* **INPUT**:
※ ※ ※
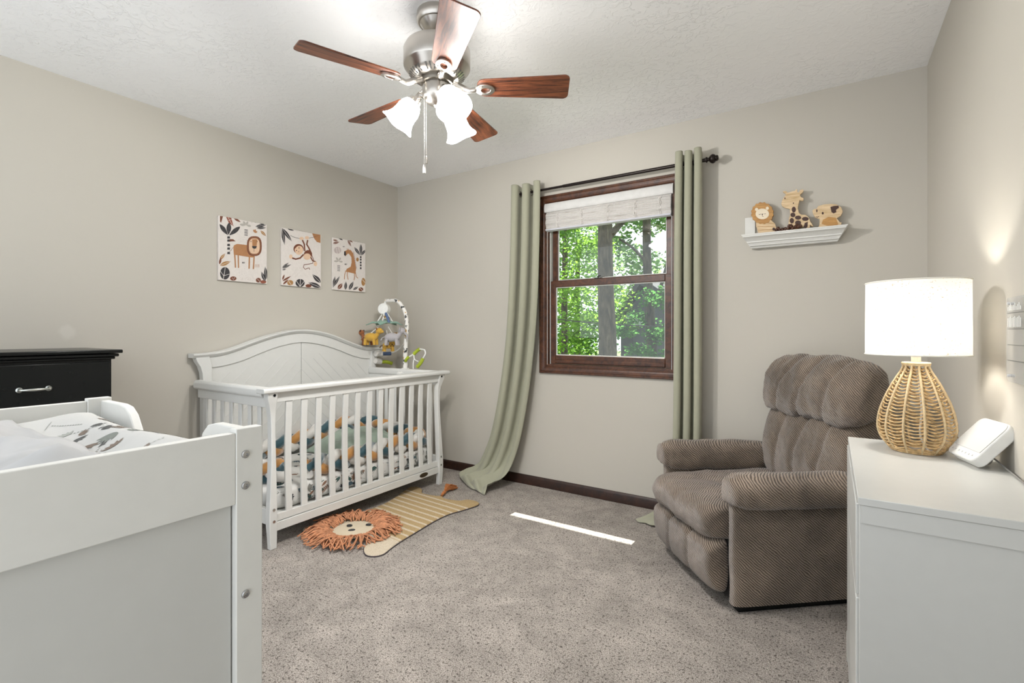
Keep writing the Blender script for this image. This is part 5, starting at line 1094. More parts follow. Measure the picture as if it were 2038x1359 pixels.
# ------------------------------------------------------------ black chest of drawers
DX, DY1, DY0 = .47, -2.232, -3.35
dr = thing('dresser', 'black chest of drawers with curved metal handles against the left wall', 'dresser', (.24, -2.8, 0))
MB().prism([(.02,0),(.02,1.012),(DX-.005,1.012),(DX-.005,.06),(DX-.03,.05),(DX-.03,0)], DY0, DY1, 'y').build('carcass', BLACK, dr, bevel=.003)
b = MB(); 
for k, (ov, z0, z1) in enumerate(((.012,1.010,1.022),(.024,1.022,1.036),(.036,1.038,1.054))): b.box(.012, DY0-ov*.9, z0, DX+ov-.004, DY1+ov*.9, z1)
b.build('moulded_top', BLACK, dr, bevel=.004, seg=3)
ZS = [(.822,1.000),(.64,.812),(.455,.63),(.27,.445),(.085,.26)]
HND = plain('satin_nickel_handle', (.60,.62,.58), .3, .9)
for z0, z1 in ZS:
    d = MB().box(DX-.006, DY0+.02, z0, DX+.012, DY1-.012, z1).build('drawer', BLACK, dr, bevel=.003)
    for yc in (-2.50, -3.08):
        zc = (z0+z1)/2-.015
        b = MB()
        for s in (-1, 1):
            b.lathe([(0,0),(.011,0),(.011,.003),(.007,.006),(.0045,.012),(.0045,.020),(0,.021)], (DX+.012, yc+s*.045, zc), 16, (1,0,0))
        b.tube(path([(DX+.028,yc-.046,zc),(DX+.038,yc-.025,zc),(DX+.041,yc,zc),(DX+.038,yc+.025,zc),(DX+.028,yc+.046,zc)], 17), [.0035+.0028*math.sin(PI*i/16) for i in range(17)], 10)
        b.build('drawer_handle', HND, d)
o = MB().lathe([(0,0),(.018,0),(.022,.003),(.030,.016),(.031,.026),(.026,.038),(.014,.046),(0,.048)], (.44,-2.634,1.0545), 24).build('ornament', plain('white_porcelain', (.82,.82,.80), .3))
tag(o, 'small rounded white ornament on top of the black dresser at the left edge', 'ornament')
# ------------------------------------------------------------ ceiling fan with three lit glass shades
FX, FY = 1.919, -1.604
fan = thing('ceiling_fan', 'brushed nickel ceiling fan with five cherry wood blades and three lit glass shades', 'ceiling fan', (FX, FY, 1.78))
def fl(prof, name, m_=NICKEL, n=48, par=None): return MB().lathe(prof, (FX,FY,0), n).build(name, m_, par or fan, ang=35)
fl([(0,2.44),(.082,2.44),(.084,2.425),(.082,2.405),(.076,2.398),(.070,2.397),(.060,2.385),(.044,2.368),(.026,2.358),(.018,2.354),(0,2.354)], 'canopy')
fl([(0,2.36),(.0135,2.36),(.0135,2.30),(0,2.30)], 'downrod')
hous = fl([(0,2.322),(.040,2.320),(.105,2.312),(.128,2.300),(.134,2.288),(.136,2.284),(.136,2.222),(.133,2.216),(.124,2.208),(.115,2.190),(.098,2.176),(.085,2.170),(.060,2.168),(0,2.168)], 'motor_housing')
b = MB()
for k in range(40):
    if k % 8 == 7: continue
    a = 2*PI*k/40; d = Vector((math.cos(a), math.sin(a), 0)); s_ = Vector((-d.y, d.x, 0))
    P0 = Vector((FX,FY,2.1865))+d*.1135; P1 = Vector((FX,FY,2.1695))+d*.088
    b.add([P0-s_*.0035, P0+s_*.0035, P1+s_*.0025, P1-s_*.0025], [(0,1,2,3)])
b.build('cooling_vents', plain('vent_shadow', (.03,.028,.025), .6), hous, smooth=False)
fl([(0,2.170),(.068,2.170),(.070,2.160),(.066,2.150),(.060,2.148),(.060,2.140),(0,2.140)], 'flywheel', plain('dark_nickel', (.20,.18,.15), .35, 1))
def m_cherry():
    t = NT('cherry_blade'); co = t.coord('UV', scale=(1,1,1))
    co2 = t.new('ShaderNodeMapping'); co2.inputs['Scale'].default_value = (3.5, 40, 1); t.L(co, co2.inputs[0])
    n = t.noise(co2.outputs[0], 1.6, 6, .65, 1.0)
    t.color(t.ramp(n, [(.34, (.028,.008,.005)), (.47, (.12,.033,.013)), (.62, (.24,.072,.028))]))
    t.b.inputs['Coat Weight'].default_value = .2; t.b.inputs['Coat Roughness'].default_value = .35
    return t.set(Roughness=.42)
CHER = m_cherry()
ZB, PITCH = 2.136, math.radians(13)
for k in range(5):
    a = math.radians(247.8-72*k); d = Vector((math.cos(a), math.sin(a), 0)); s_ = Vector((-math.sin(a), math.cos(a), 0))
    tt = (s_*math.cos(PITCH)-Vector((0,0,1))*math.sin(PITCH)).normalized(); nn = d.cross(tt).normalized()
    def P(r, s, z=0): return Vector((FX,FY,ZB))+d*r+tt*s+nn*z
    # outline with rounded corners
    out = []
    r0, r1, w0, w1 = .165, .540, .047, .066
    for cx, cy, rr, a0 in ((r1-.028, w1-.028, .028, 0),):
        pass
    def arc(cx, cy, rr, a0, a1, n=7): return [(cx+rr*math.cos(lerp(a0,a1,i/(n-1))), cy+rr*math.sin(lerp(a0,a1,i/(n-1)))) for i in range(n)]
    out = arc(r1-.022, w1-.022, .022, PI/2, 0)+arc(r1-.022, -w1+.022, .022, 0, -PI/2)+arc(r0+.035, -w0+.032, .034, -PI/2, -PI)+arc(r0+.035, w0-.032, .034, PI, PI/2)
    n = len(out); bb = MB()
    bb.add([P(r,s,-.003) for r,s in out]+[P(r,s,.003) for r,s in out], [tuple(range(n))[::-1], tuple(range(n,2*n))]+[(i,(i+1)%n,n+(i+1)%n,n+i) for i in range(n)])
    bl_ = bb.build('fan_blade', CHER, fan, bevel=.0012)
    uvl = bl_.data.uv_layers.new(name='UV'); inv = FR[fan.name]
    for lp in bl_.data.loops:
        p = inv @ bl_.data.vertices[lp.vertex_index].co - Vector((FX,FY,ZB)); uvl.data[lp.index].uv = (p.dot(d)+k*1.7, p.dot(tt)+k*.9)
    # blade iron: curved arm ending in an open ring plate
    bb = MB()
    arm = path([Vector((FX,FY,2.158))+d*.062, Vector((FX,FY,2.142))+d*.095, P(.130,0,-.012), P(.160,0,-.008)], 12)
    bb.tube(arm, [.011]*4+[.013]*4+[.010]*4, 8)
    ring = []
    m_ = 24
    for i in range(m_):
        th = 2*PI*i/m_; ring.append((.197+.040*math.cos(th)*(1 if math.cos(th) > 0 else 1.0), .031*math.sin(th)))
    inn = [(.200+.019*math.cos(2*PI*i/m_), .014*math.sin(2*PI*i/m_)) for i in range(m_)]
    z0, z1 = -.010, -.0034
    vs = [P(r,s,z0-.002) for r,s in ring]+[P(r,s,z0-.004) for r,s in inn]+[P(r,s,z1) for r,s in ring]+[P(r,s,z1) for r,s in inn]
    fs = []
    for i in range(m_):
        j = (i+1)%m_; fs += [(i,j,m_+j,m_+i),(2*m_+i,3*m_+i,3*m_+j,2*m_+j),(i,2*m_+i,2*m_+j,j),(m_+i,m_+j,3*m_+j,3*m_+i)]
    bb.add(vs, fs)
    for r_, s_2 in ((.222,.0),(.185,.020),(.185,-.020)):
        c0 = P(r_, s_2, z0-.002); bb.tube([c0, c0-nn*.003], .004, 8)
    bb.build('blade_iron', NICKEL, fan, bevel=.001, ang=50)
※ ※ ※
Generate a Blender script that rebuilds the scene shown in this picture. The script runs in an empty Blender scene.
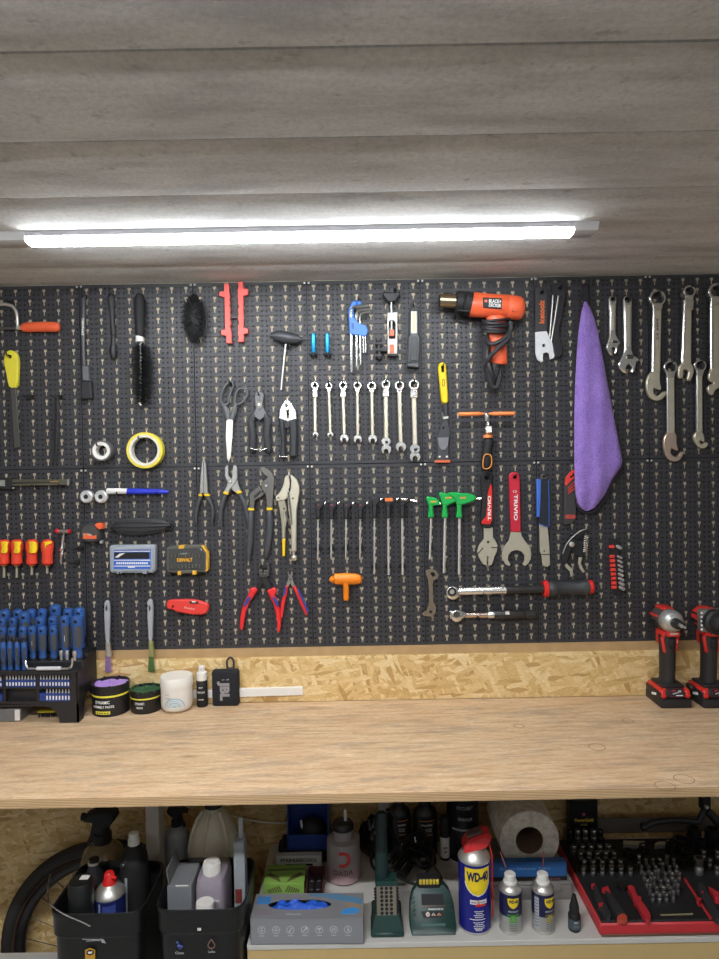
※ ※ ※
* **TASK TO COMPLETE**: Gather up the lines that contain the word "script".

* **CORRECT ANSWER**:
Keep writing the Blender script for this image. This is part 5, starting at line 1094. More parts follow. Measure the picture as if it were 2038x1359 pixels.
Generate a Blender script that rebuilds the scene shown in this picture. The script runs in an empty Blender scene.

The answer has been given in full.